DATA SEGMENT

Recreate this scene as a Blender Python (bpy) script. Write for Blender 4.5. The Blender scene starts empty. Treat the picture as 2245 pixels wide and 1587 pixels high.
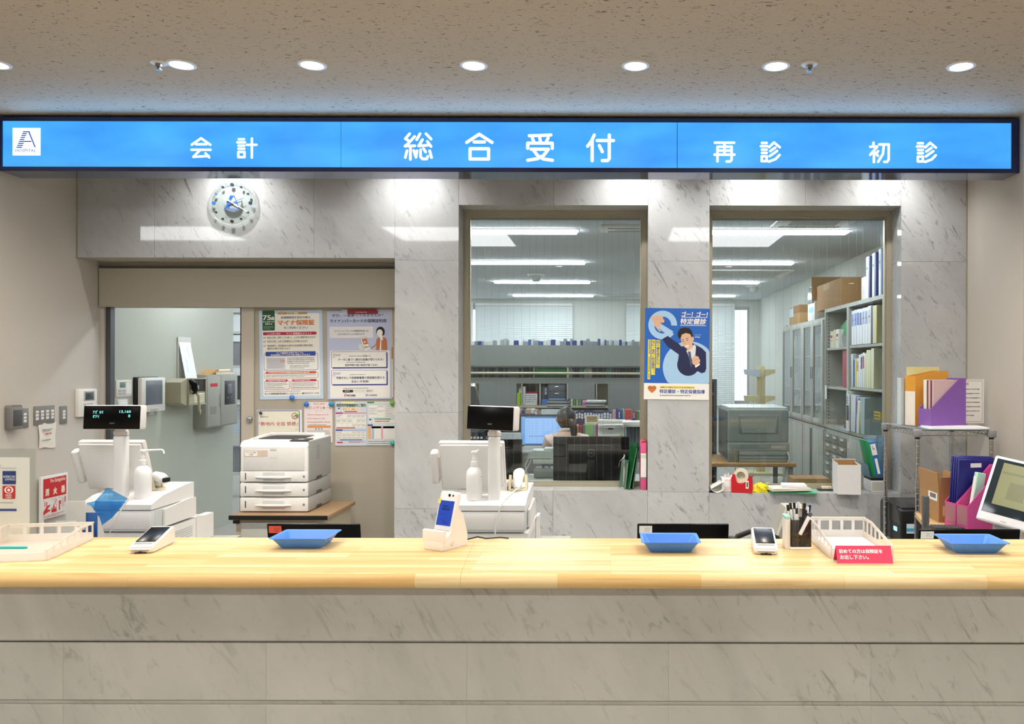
import bpy, bmesh, math, random
from mathutils import Vector, Matrix
# ---------------------------------------------------------------- camera, world, exposure
sc = bpy.context.scene
COL = sc.collection
F, CX, CY, CAMZ = 1750.0, 1340.0, 803.0, 1.55        # focal length (px of 2245), principal point, eye height
cam_d = bpy.data.cameras.new('camera'); cam = bpy.data.objects.new('camera', cam_d); COL.objects.link(cam)
cam.location = (0, 0, CAMZ); cam.rotation_euler = (math.pi/2, 0, 0)
cam_d.sensor_fit = 'HORIZONTAL'; cam_d.sensor_width = 36.0; cam_d.lens = F/2245.0*36.0
cam_d.shift_x = -(CX-1122.5)/2245.0; cam_d.shift_y = (CY-793.5)/2245.0
cam_d.clip_start = 0.05; cam_d.clip_end = 200
sc.camera = cam
sc.view_settings.view_transform = 'Standard'; sc.view_settings.look = 'None'
sc.view_settings.gamma = 1.0; sc.view_settings.use_curve_mapping = False
sc.view_settings.exposure = 0.2
W = bpy.data.worlds.new('World'); sc.world = W; W.use_nodes = True
bg = W.node_tree.nodes['Background']; bg.inputs[0].default_value = (0.95, 0.97, 1.0, 1); bg.inputs[1].default_value = 1.7
try:
    sc.cycles.use_denoising = True; sc.cycles.max_bounces = 10; sc.cycles.transparent_max_bounces = 24
    sc.cycles.sample_clamp_indirect = 6.0; sc.cycles.caustics_reflective = False; sc.cycles.caustics_refractive = False
except Exception: pass
def lamp(name, kind, loc, energy, color=(1,1,1), rot=(0,0,0), parent=None, **kw):
    d = bpy.data.lights.new(name, kind); d.energy = energy; d.color = color
    for k, v in kw.items(): setattr(d, k, v)
    o = bpy.data.objects.new(name, d); COL.objects.link(o); o.location = loc; o.rotation_euler = rot
    if parent: o.parent = parent
    return o
L_LOBBY, L_DOWN, L_WASH, L_OFFICE, L_SIGN = 8.5, 15.0, 27.0, 34.0, .9

# ---------------------------------------------------------------- helpers
PI = math.pi
rnd = random.Random(11)
def X(px, Y): return (px-CX)*Y/F
def Z(py, Y): return CAMZ+(CY-py)*Y/F
def lin(h):
    h = h.lstrip('#'); out = []
    for i in (0, 2, 4):
        c = int(h[i:i+2], 16)/255.0
        out.append(c/12.92 if c <= .04045 else ((c+.055)/1.055)**2.4)
    return tuple(out)
MATS = {}
def nt(name):
    m = bpy.data.materials.new(name); m.use_nodes = True
    t = m.node_tree; b = t.nodes['Principled BSDF']
    return m, t, b
def M(hexc, rough=.5, metal=0.0, emit=0.0, var=.05, scale=40.0, coat=0.0, spec=.5, bump=0.0, alpha=1.0):
    """procedural paint / plastic / paper: base colour with a faint noise variation"""
    key = (hexc, rough, metal, emit, var, scale, coat, spec, bump, alpha)
    if key in MATS: return MATS[key]
    m, t, b = nt('surface_'+hexc.lstrip('#')); c = lin(hexc)
    tc = t.nodes.new('ShaderNodeTexCoord'); no = t.nodes.new('ShaderNodeTexNoise'); no.inputs['Scale'].default_value = scale
    no.inputs['Detail'].default_value = 3
    t.links.new(tc.outputs['Object'], no.inputs['Vector'])
    mx = t.nodes.new('ShaderNodeMix'); mx.data_type = 'RGBA'
    mx.inputs[6].default_value = (*[x*(1-var) for x in c], 1); mx.inputs[7].default_value = (*[min(1, x*(1+var)) for x in c], 1)
    t.links.new(no.outputs['Fac'], mx.inputs[0]); t.links.new(mx.outputs[2], b.inputs['Base Color'])
    b.inputs['Roughness'].default_value = rough; b.inputs['Metallic'].default_value = metal
    b.inputs['Coat Weight'].default_value = coat; b.inputs['Specular IOR Level'].default_value = spec
    b.inputs['Alpha'].default_value = alpha
    if emit:
        t.links.new(mx.outputs[2], b.inputs['Emission Color']); b.inputs['Emission Strength'].default_value = emit
    if bump:
        bp = t.nodes.new('ShaderNodeBump'); bp.inputs['Strength'].default_value = bump; bp.inputs['Distance'].default_value = .002
        t.links.new(no.outputs['Fac'], bp.inputs['Height']); t.links.new(bp.outputs['Normal'], b.inputs['Normal'])
    MATS[key] = m
    return m
def glassy(name, tint, gloss=.5, rough=.0, extra=0.0, extra_col='ffffff'):
    """thin clear sheet: transparent + fresnel gloss (+ a share of milky diffuse/translucent)"""
    if name in MATS: return MATS[name]
    m = bpy.data.materials.new(name); m.use_nodes = True; t = m.node_tree; t.nodes.clear()
    out = t.nodes.new('ShaderNodeOutputMaterial'); tr = t.nodes.new('ShaderNodeBsdfTransparent'); tr.inputs[0].default_value = (*lin(tint), 1)
    gl = t.nodes.new('ShaderNodeBsdfGlossy'); gl.inputs['Roughness'].default_value = rough
    lw0 = t.nodes.new('ShaderNodeLayerWeight'); lw0.inputs[0].default_value = .5
    lw1 = t.nodes.new('ShaderNodeMath'); lw1.operation = 'POWER'; lw1.inputs[1].default_value = 5; t.links.new(lw0.outputs['Facing'], lw1.inputs[0])
    lw = t.nodes.new('ShaderNodeMath'); lw.operation = 'MULTIPLY_ADD'; lw.inputs[1].default_value = .94; lw.inputs[2].default_value = .045; t.links.new(lw1.outputs[0], lw.inputs[0])
    mu = t.nodes.new('ShaderNodeMath'); mu.operation = 'MULTIPLY'; mu.inputs[1].default_value = gloss*2
    no = t.nodes.new('ShaderNodeTexNoise'); no.inputs['Scale'].default_value = 3.0
    mu2 = t.nodes.new('ShaderNodeMath'); mu2.operation = 'MULTIPLY_ADD'; mu2.inputs[1].default_value = .02; mu2.inputs[2].default_value = rough
    t.links.new(no.outputs['Fac'], mu2.inputs[0])
    if rough: t.links.new(mu2.outputs[0], gl.inputs['Roughness'])
    mx = t.nodes.new('ShaderNodeMixShader')
    t.links.new(lw.outputs[0], mu.inputs[0]); t.links.new(mu.outputs[0], mx.inputs[0])
    base = tr.outputs[0]
    if extra:
        df = t.nodes.new('ShaderNodeBsdfDiffuse'); df.inputs[0].default_value = (*lin(extra_col), 1)
        tl = t.nodes.new('ShaderNodeBsdfTranslucent'); tl.inputs[0].default_value = (*lin(extra_col), 1)
        ad = t.nodes.new('ShaderNodeMixShader'); ad.inputs[0].default_value = .5
        t.links.new(df.outputs[0], ad.inputs[1]); t.links.new(tl.outputs[0], ad.inputs[2])
        m2 = t.nodes.new('ShaderNodeMixShader'); m2.inputs[0].default_value = extra
        t.links.new(base, m2.inputs[1]); t.links.new(ad.outputs[0], m2.inputs[2]); base = m2.outputs[0]
    t.links.new(base, mx.inputs[1]); t.links.new(gl.outputs[0], mx.inputs[2]); t.links.new(mx.outputs[0], out.inputs[0])
    MATS[name] = m
    return m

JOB
Scan the listing above for the word "scene" and show each line where it is found.

RESULT OF THIS TASK
Recreate this scene as a Blender Python (bpy) script. Write for Blender 4.5. The Blender scene starts empty. Treat the picture as 2245 pixels wide and 1587 pixels high.
sc = bpy.context.scene